+++ DATA SHOWN

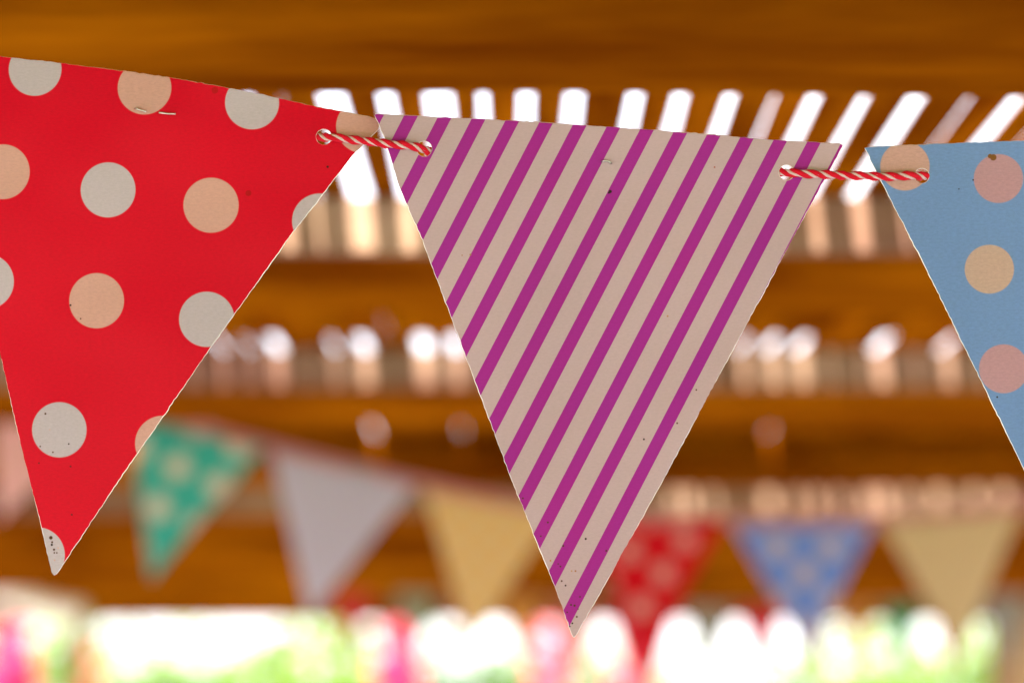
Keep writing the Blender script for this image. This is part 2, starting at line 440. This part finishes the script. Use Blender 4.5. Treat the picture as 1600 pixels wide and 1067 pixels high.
# striped flag
n = N('purple_striped_print'); SO = (950, 205); X, Y, pos = to_px(n, *SO, KPX)
u = n.math('MULTIPLY_ADD', Y, 0.522, X)
fr = n.math('FRACT', n.math('DIVIDE', n.math('ADD', u, -942.8 + 54.25*40 + 0.0), 54.25))
st = n.math('MULTIPLY', n.math('GREATER_THAN', fr, 0.004), n.math('LESS_THAN', fr, 0.41))
pv = n.mix(n.noise(pos, 0.004, 3), (0.34, 0.026, 0.36, 1), (0.44, 0.016, 0.29, 1))
colr = n.mix(st, (0.555, 0.415, 0.475, 1), pv)
rs = random.Random(5)
sp = [(953,300,2.6,DRK),(951,302,1.6,DRK),(1116,262,1.3,(.4,.1,.05)),(915,841,1.7,DRK),(880,852,1.6,BRN),(860,875,1.4,(.5,.25,.05)),(875.5,884,1.4,BRN),(893,891,1.2,(.5,.28,.1)),(899,891,1.4,(.4,.16,.06)),(877.5,906.5,1.4,BRN),(883.5,913.5,1.4,DRK),(892,943.5,1.5,BRN),(897.5,944.5,1.8,BRN),(901,962,1.5,BRN),(894,972,1.4,DRK),(890,977,1.3,DRK),(906,931,1.3,BRN),(947,859.5,1.5,BRN),(856,815.5,1.5,BRN),(845,837,1.3,BRN),(817,778,1.4,BRN),(735,398,1.5,(.4,.2,.08)),(722,399,1,(.4,.2,.08)),(1006,686,1.5,DRK),(1058,661,1.4,BRN),(1088,609,1.3,BRN),(1043,494,1.4,(.5,.25,.1)),(872,880,1.1,BRN),(886,955,1.1,BRN),(903,950,1.0,BRN)]
colr = spots(n, pos, colr, sp, 0.9)
finish_paper(n, colr, pos, 0.5, 0.15, 0.3, (1, 0.9, 0.85), 0.24)
sout = [(587,178.5),(800,190),(1000,203),(1200,219),(1312,224.5),(1317,227),(1316,230),(1225,398),(1030,760),(935,929),(899,991),(896,994),(893,988),(866,912),(804,760),(658,370),(622.6,288),(601,214),(585.5,181)]
striped_flag = near_flag(sout, [(663,233,12.5),(1229,270,12.5)], SO, n.m,
    'pinkish white paper flag with diagonal purple stripes in the middle of the near string',
    bend_str, 4)

# blue flag
n = N('blue_spotted_print'); BO = (1710, 215); X, Y, pos = to_px(n, *BO, KPX)
PK = (0.52, 0.30, 0.37); BG = (0.58, 0.41, 0.37)
dots = [(1414,260,38,(0.60,0.37,0.35)),(1558,280,38,PK),(1544,421,38,BG),(1566,576,38,PK),(1700,300,38,BG),(1690,440,38,PK),(1840,320,38,PK),(1830,460,38,BG),(1710,595,38,BG),(1985,345,38,BG),(1850,610,38,PK),(1700,740,38,PK),(1720,880,38,BG)]
sp = [(1550,247,5,(.22,.09,.02)),(1545,245,3.5,(.22,.09,.02)),(1556,620,1.4,DRK),(1519,282,1.3,DRK),(1497,296,1,DRK)]
colr = spots(n, pos, (0.185, 0.315, 0.64, 1), dots, 1.4); colr = spots(n, pos, colr, sp, 0.9)
finish_paper(n, colr, pos, 0.42, 0.15, 0.3, (1, 0.9, 0.85), 0.5)
bout = [(1352.5,231),(1358,230),(1380,229),(1480,225),(1600,221),(1850,214),(2075,212),(1900,600),(1728,1000),(1722,1003),(1716,996),(1600,737),(1581,697),(1493.5,516),(1437.5,400),(1388.5,304.6),(1368,263)]
blue_flag = near_flag(bout, [(1440,275,12),(1990,262,11.5)], BO, n.m,
    'blue paper flag with beige and pink dots, cut off by the right edge',
    bend_blu, 6)

# staples in the card
n = N('staple_steel'); n.base((0.6, 0.6, 0.6), 0.3); n.p.inputs['Metallic'].default_value = 1; M['steel'] = n.m
def staple(flag, org, segs):
    bm = bmesh.new()
    for pts in segs: tube(bm, [((x-org[0])*KPX, -h, -(y-org[1])*KPX) for x, y, h in pts], 0.00045, 6)
    return link('staple', mesh('staple', bm, True), M['steel'], flag)
staple(red_flag, RO, [[(211,170,.0003),(216,171,.0012),(229,175.5,.0012)], [(249,176.5,.0012),(263,178.5,.0013),(275,178.5,.0008)]])
staple(striped_flag, SO, [[(939.5,254,.0034),(944,252.5,.0042),(950,253,.0042),(955,257,.0034)]])

# red and white twine
def twine_mat(name, colr):
    n = N(name); c = n.coord()
    f = n.noise(c, 900, 3); f2 = n.noise(c, 2500, 2)
    n.base(n.mix(n.math('MULTIPLY', f, 0.5), (*colr, 1), tuple(x*.72 for x in colr)), 0.75, 0.25)
    n.bump(f2, 0.5, 0.0004); return n.m
M['twred'] = twine_mat('red_cotton', (0.60, 0.0, 0.02)); M['twwhite'] = twine_mat('white_cotton', (0.66, 0.48, 0.51))
tw = []
def thread(x, y, o, card=None):  # o: millimetres in front of the card's face
    tw.append(F(x, y, o*mm - (card(x, y) if card else 0.0)))
for x, y, o in ((-3300,-160,-40),(-400,40,-8)): thread(x, y, o)
for x, y, o in ((-95,104,3.0),(-70,109,2.6),(-52,112,-.3),(-34,116,-3.4),(200,165,-3.6),(470,206,-3.6),(488,210.5,-3.2),(505,213.5,-.3),(521,215,2.8),(545,217.5,3.0)): thread(x, y, o, bend_red)
for x, y, o in ((620,227,3.0),(646,230,2.8),(663,234,-.3),(680,239,-3.4),(950,262,-3.6),(1212,267.5,-3.4),(1229,270,-.3),(1246,271.5,2.8),(1280,273.5,3.0)): thread(x, y, o, bend_str)
for x, y, o in ((1390,276.5,3.0),(1423,275.5,2.8),(1441,275.5,-.3),(1459,275,-3.4),(1700,272,-3.6),(1972,263,-3.4),(1990,262,-.3),(2010,260,3)): thread(x, y, o, bend_blu)
for x, y, o in ((2300,235,-3),(4900,-180,-40)): thread(x, y, o)
path = smooth_path(tw, 0.0007)
twine = empty('twine', F(800, 250), label='red and white twisted twine threaded through the paper flags', cat='twine')
PITCH, RH, RS = 0.0138, 0.00092, 0.00094
acc = [0.0]
for a, b in zip(path, path[1:]): acc.append(acc[-1] + (b-a).length)
for s_i in range(4):
    bm = bmesh.new(); pts = []; rads = []; up = Vector((0, 0, 1))
    for i, p in enumerate(path):
        near = -430*KPX < 0 and abs(p.x) < 0.30
        if not near and i % 4: continue
        t = (path[min(i+1, len(path)-1)] - path[max(i-1, 0)]).normalized()
        uu = (up - t*up.dot(t)).normalized(); vv = t.cross(uu)
        an = 2*math.pi*acc[i]/PITCH + s_i*math.pi/2
        wob = RH*(1 + .10*math.sin(acc[i]*830 + s_i*1.7) + .07*math.sin(acc[i]*2310 + s_i))
        an += .22*math.sin(acc[i]*310 + s_i*2.1)
        pts.append(p + (uu*math.cos(an) + vv*math.sin(an))*wob); rads.append(RS*(1.2 if s_i % 2 == 0 else .74)*(1 + .05*math.sin(acc[i]*2100 + s_i)))
    tube(bm, pts, rads, 8)
    o = link('strand', mesh('strand', bm, True), M['twred'] if s_i % 2 == 0 else M['twwhite'], twine)
    o.location = -twine.location
    o['label'] = 'red strand of the twine' if s_i % 2 == 0 else 'white strand of the twine'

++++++

▶ [PROMPT]: Images should not appear in the copy; retype the listing above exactly.

▶ [SOLUTION BELOW]:
Keep writing the Blender script for this image. This is part 2, starting at line 440. This part finishes the script. Use Blender 4.5. Treat the picture as 1600 pixels wide and 1067 pixels high.
# striped flag
n = N('purple_striped_print'); SO = (950, 205); X, Y, pos = to_px(n, *SO, KPX)
u = n.math('MULTIPLY_ADD', Y, 0.522, X)
fr = n.math('FRACT', n.math('DIVIDE', n.math('ADD', u, -942.8 + 54.25*40 + 0.0), 54.25))
st = n.math('MULTIPLY', n.math('GREATER_THAN', fr, 0.004), n.math('LESS_THAN', fr, 0.41))
pv = n.mix(n.noise(pos, 0.004, 3), (0.34, 0.026, 0.36, 1), (0.44, 0.016, 0.29, 1))
colr = n.mix(st, (0.555, 0.415, 0.475, 1), pv)
rs = random.Random(5)
sp = [(953,300,2.6,DRK),(951,302,1.6,DRK),(1116,262,1.3,(.4,.1,.05)),(915,841,1.7,DRK),(880,852,1.6,BRN),(860,875,1.4,(.5,.25,.05)),(875.5,884,1.4,BRN),(893,891,1.2,(.5,.28,.1)),(899,891,1.4,(.4,.16,.06)),(877.5,906.5,1.4,BRN),(883.5,913.5,1.4,DRK),(892,943.5,1.5,BRN),(897.5,944.5,1.8,BRN),(901,962,1.5,BRN),(894,972,1.4,DRK),(890,977,1.3,DRK),(906,931,1.3,BRN),(947,859.5,1.5,BRN),(856,815.5,1.5,BRN),(845,837,1.3,BRN),(817,778,1.4,BRN),(735,398,1.5,(.4,.2,.08)),(722,399,1,(.4,.2,.08)),(1006,686,1.5,DRK),(1058,661,1.4,BRN),(1088,609,1.3,BRN),(1043,494,1.4,(.5,.25,.1)),(872,880,1.1,BRN),(886,955,1.1,BRN),(903,950,1.0,BRN)]
colr = spots(n, pos, colr, sp, 0.9)
finish_paper(n, colr, pos, 0.5, 0.15, 0.3, (1, 0.9, 0.85), 0.24)
sout = [(587,178.5),(800,190),(1000,203),(1200,219),(1312,224.5),(1317,227),(1316,230),(1225,398),(1030,760),(935,929),(899,991),(896,994),(893,988),(866,912),(804,760),(658,370),(622.6,288),(601,214),(585.5,181)]
striped_flag = near_flag(sout, [(663,233,12.5),(1229,270,12.5)], SO, n.m,
    'pinkish white paper flag with diagonal purple stripes in the middle of the near string',
    bend_str, 4)

# blue flag
n = N('blue_spotted_print'); BO = (1710, 215); X, Y, pos = to_px(n, *BO, KPX)
PK = (0.52, 0.30, 0.37); BG = (0.58, 0.41, 0.37)
dots = [(1414,260,38,(0.60,0.37,0.35)),(1558,280,38,PK),(1544,421,38,BG),(1566,576,38,PK),(1700,300,38,BG),(1690,440,38,PK),(1840,320,38,PK),(1830,460,38,BG),(1710,595,38,BG),(1985,345,38,BG),(1850,610,38,PK),(1700,740,38,PK),(1720,880,38,BG)]
sp = [(1550,247,5,(.22,.09,.02)),(1545,245,3.5,(.22,.09,.02)),(1556,620,1.4,DRK),(1519,282,1.3,DRK),(1497,296,1,DRK)]
colr = spots(n, pos, (0.185, 0.315, 0.64, 1), dots, 1.4); colr = spots(n, pos, colr, sp, 0.9)
finish_paper(n, colr, pos, 0.42, 0.15, 0.3, (1, 0.9, 0.85), 0.5)
bout = [(1352.5,231),(1358,230),(1380,229),(1480,225),(1600,221),(1850,214),(2075,212),(1900,600),(1728,1000),(1722,1003),(1716,996),(1600,737),(1581,697),(1493.5,516),(1437.5,400),(1388.5,304.6),(1368,263)]
blue_flag = near_flag(bout, [(1440,275,12),(1990,262,11.5)], BO, n.m,
    'blue paper flag with beige and pink dots, cut off by the right edge',
    bend_blu, 6)

# staples in the card
n = N('staple_steel'); n.base((0.6, 0.6, 0.6), 0.3); n.p.inputs['Metallic'].default_value = 1; M['steel'] = n.m
def staple(flag, org, segs):
    bm = bmesh.new()
    for pts in segs: tube(bm, [((x-org[0])*KPX, -h, -(y-org[1])*KPX) for x, y, h in pts], 0.00045, 6)
    return link('staple', mesh('staple', bm, True), M['steel'], flag)
staple(red_flag, RO, [[(211,170,.0003),(216,171,.0012),(229,175.5,.0012)], [(249,176.5,.0012),(263,178.5,.0013),(275,178.5,.0008)]])
staple(striped_flag, SO, [[(939.5,254,.0034),(944,252.5,.0042),(950,253,.0042),(955,257,.0034)]])

# red and white twine
def twine_mat(name, colr):
    n = N(name); c = n.coord()
    f = n.noise(c, 900, 3); f2 = n.noise(c, 2500, 2)
    n.base(n.mix(n.math('MULTIPLY', f, 0.5), (*colr, 1), tuple(x*.72 for x in colr)), 0.75, 0.25)
    n.bump(f2, 0.5, 0.0004); return n.m
M['twred'] = twine_mat('red_cotton', (0.60, 0.0, 0.02)); M['twwhite'] = twine_mat('white_cotton', (0.66, 0.48, 0.51))
tw = []
def thread(x, y, o, card=None):  # o: millimetres in front of the card's face
    tw.append(F(x, y, o*mm - (card(x, y) if card else 0.0)))
for x, y, o in ((-3300,-160,-40),(-400,40,-8)): thread(x, y, o)
for x, y, o in ((-95,104,3.0),(-70,109,2.6),(-52,112,-.3),(-34,116,-3.4),(200,165,-3.6),(470,206,-3.6),(488,210.5,-3.2),(505,213.5,-.3),(521,215,2.8),(545,217.5,3.0)): thread(x, y, o, bend_red)
for x, y, o in ((620,227,3.0),(646,230,2.8),(663,234,-.3),(680,239,-3.4),(950,262,-3.6),(1212,267.5,-3.4),(1229,270,-.3),(1246,271.5,2.8),(1280,273.5,3.0)): thread(x, y, o, bend_str)
for x, y, o in ((1390,276.5,3.0),(1423,275.5,2.8),(1441,275.5,-.3),(1459,275,-3.4),(1700,272,-3.6),(1972,263,-3.4),(1990,262,-.3),(2010,260,3)): thread(x, y, o, bend_blu)
for x, y, o in ((2300,235,-3),(4900,-180,-40)): thread(x, y, o)
path = smooth_path(tw, 0.0007)
twine = empty('twine', F(800, 250), label='red and white twisted twine threaded through the paper flags', cat='twine')
PITCH, RH, RS = 0.0138, 0.00092, 0.00094
acc = [0.0]
for a, b in zip(path, path[1:]): acc.append(acc[-1] + (b-a).length)
for s_i in range(4):
    bm = bmesh.new(); pts = []; rads = []; up = Vector((0, 0, 1))
    for i, p in enumerate(path):
        near = -430*KPX < 0 and abs(p.x) < 0.30
        if not near and i % 4: continue
        t = (path[min(i+1, len(path)-1)] - path[max(i-1, 0)]).normalized()
        uu = (up - t*up.dot(t)).normalized(); vv = t.cross(uu)
        an = 2*math.pi*acc[i]/PITCH + s_i*math.pi/2
        wob = RH*(1 + .10*math.sin(acc[i]*830 + s_i*1.7) + .07*math.sin(acc[i]*2310 + s_i))
        an += .22*math.sin(acc[i]*310 + s_i*2.1)
        pts.append(p + (uu*math.cos(an) + vv*math.sin(an))*wob); rads.append(RS*(1.2 if s_i % 2 == 0 else .74)*(1 + .05*math.sin(acc[i]*2100 + s_i)))
    tube(bm, pts, rads, 8)
    o = link('strand', mesh('strand', bm, True), M['twred'] if s_i % 2 == 0 else M['twwhite'], twine)
    o.location = -twine.location
    o['label'] = 'red strand of the twine' if s_i % 2 == 0 else 'white strand of the twine'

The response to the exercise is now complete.